L'11 marzo 2011 il maremoto e il successivo tsunami sconvolsero il Giappone, causando un gravissimo incidente alla centrale nucleare di Fukushima. Il mondo intero rimase con il fiato sospeso per settimane. Dopo quattro anni le stime ufficiali parlano di 15-28 milioni di metri cubi di rifiuti atomici e 150mila persone costrette ad abbandonare la propria abitazione, di cui 120mila che non sono ancora potute tornare a casa. In preda al panico il Giappone ha smesso di produrre energia nucleare, arrestando i propri 48 reattori (coprivano il 30% circa del fabbisogno di energia elettrica). Nonostante questo non vi è mai stato alcun blackout e il paese del Sol levante è diventato, dopo la Cina, il secondo Paese al mondo come numero di pannelli fotovoltaici installati (dato 2013) e l'efficienza energetica ha consentito una riduzione dei consumi pari a quella prodotta da tredici reattori atomici.

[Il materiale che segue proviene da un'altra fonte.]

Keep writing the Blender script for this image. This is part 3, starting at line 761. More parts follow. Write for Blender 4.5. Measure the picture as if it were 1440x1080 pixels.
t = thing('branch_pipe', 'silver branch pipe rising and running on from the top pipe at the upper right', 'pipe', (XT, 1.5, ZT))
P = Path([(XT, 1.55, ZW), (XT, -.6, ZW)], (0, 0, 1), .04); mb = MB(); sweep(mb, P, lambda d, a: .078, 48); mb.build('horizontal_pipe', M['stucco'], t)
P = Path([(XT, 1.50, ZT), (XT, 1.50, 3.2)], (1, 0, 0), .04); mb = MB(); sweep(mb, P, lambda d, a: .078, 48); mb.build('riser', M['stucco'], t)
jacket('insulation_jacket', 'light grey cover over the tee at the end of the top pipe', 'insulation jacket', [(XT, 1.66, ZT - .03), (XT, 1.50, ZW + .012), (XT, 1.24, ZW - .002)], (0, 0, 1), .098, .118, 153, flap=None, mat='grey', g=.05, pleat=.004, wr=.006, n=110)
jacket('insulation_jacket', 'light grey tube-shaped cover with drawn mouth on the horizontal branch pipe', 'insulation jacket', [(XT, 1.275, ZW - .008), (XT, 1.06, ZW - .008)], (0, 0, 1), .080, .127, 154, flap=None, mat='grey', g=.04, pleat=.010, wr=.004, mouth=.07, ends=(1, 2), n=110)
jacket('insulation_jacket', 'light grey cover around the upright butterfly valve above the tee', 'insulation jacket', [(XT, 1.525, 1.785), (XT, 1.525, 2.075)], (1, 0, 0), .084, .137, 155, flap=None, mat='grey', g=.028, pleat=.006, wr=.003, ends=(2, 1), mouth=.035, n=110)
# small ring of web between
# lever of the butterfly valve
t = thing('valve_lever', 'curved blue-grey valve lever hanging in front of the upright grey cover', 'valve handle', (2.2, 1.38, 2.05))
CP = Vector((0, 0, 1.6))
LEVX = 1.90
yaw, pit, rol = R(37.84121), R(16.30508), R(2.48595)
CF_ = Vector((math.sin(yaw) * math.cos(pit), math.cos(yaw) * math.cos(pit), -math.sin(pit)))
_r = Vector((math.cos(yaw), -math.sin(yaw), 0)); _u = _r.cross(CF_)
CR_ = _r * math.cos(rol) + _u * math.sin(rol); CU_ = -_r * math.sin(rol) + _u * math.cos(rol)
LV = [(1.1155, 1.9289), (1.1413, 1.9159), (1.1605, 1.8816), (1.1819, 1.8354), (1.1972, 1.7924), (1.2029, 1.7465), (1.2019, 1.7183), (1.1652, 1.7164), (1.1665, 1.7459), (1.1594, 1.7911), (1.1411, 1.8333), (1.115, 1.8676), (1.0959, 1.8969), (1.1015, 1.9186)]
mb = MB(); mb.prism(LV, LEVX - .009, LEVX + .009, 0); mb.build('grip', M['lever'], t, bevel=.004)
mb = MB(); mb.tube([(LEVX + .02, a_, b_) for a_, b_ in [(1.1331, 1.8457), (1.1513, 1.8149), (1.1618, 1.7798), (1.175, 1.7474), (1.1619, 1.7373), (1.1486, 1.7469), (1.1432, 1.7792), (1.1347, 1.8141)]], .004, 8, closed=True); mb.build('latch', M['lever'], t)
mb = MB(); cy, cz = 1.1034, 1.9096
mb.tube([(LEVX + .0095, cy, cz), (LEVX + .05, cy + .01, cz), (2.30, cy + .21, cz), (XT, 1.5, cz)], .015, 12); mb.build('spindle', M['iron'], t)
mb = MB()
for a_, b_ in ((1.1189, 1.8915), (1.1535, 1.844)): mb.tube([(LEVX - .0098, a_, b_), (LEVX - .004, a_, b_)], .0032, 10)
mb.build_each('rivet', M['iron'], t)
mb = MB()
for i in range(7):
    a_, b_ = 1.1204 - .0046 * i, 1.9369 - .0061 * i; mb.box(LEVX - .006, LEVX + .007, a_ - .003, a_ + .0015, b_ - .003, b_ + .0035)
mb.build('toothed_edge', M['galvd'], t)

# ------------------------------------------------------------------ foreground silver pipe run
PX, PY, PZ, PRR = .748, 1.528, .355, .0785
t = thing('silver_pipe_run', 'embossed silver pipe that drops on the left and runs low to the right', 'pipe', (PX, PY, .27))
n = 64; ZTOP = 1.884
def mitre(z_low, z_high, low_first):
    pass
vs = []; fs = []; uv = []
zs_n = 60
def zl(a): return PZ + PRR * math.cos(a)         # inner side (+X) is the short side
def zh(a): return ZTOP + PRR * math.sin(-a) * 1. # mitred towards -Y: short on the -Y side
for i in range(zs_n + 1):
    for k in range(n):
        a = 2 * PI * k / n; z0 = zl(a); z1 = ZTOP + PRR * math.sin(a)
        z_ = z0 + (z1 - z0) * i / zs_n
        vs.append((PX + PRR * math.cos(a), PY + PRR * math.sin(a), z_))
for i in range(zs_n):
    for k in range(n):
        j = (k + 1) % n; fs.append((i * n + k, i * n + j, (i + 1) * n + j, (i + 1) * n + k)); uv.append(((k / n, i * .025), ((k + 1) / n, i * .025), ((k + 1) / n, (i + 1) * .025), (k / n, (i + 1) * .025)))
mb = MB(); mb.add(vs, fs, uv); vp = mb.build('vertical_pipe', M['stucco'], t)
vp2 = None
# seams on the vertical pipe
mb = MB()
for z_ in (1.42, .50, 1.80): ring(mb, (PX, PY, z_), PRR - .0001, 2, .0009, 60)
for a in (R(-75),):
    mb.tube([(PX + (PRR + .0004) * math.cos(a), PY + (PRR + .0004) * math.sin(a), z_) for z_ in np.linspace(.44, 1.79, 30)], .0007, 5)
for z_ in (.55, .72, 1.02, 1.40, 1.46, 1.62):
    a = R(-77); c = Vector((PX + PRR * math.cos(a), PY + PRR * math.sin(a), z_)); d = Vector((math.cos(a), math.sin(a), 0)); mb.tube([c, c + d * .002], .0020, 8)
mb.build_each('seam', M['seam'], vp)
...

Il processo di decontaminazione sembra non avere fine, perché le montagne coperte di foreste e i fiumi rilasciano continuamente radioattività che raggiunge zone in precedenza decontaminate. I residui radioattivi si trovano in 54mila diversi siti all'interno della prefettura di Fukushima, inclusi parcheggi e parchi pubblici. Uno dei problemi maggiori a Fukushima oggi è il trattamento delle acque radioattive che vengono continuamente prodotte. L'azienda giapponese del nucleare, Tepco, prevedeva di completare il trattamento delle oltre 300mila tonnellate di acqua contaminata entro questo mese di marzo, ma la scadenza è stata spostata a maggio.
Ogni giorno occorrono 300 tonnellate d’acqua per raffreddare il nocciolo e il combustibile fuso in tre reattori, che si aggiungono all'acqua da decontaminare. A questa quantità se ne aggiungono altre 300-400 di acque sotterranee che passano quotidianamente dal sito e si contaminano.